(3 of 5)
"Manhattan critics were high in their praise of The Captive. Said they: a play should be judged by its treatment. Oedipus Rex, unassailably great drama, is built upon a theme of incest, is not condemned as immoral and is often presented by college drama clubs. The Captive is written and produced in a thoroughly objective, artistic manner.
"My jury voted as follows: guilty, 6; not guilty, 5; noncommittal, 1. Nine votes are necessary to conviction. If convicted, The Captive would have been banned entirely. There was no question of expurgating particular passages. The members of my jury saw the play at different performances, singly. The reasons for their decisions varied. Said Juror Roy M. Hart, 32 Court Street, Brooklyn, lawyer: 'The play while not injurious to a mature person of balanced mind, may be injurious to the young.'
"Many a Manhattanite experienced alarm last week lest the Citizens Play Jury, to whose decisions the Actors Equity Association voluntarily defers, be accused of too great leniency to The Captive (a leniency arising from their Park Avenue culture) and find themselves ousted to be replaced by hard-boiled politically appointed jurors who would be shocked at nothing but the sure, fine and frank treatment of sex by such master dramatists as Ibsen, Brieux, Shaw."
George Bernard Shaw: "This past week I accepted the honor of the Nobel award for literature (TIME, Nov. 22) but at first refused the money, suggesting that the latter be used to encourage Anglo-Swedish intercourse in literature and art.* Then my telephone rang. I dislike telephones quite as much as Sir James Barrie (TIME, Nov. 15), and incidentally Kipling, so my secretary answered. Her talk so roused my curiosity that I finally took the receiver myself.

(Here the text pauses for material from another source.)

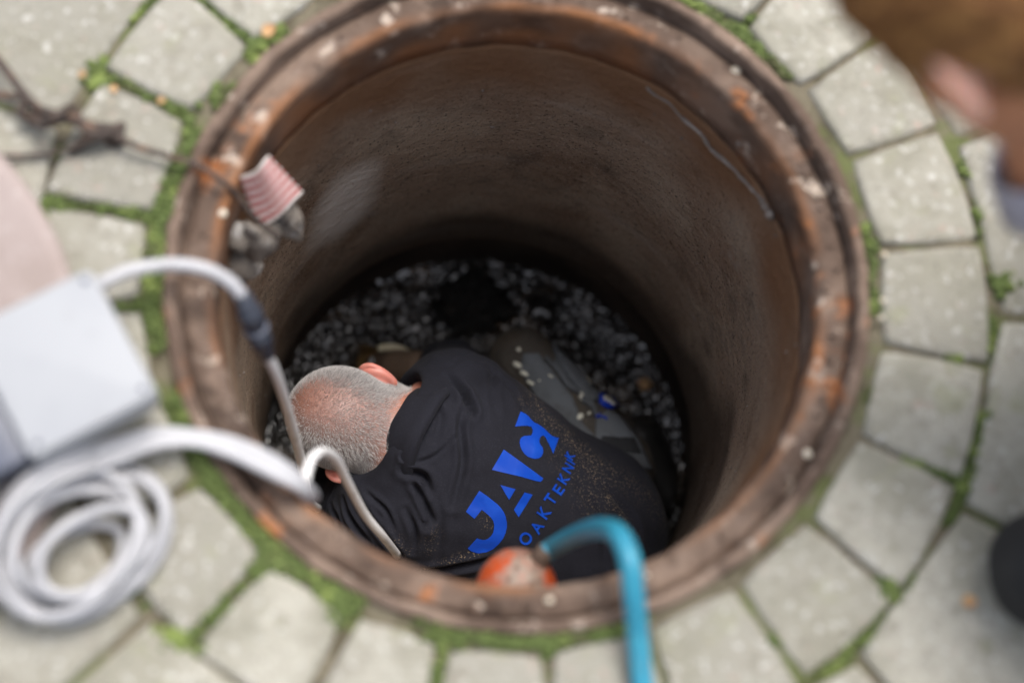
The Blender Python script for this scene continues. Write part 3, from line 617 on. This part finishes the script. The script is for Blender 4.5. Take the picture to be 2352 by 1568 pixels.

A newsgatherer said the Nobel Award Committee had cabled that under the rules the money could not be used as I had suggested; that my action was interpreted as equivalent to rejection of the whole award. 'Well, well,' I chuckled. 'It appears as if I had started something.' Asked if I agreed with Sinclair Lewis who refused a certain U. S. Pulitzer prize, because he felt the committee incompetent, I said: 'I don't agree with any thing.' I added that I had never heard of the Pulitzer Prize before Mr. Lewis advertised it. 'Look here,' I remarked enthusiastically, 'let's have it out in the press ... as to whether awards are really good for literature. I certainly will be interested in the outcome. Suppose any U. S. millionaire, or a millionaire anywhere else, gets the idea of making awards, and the idea spreadswhere may it end?' Later I heard that Nobel had made no provision for anyone refusing his money, but that the Swedish Academy had no objection to my spending it for Anglo-Swedish letters if I would do the spending. It was then reported I had 'accepted' the money."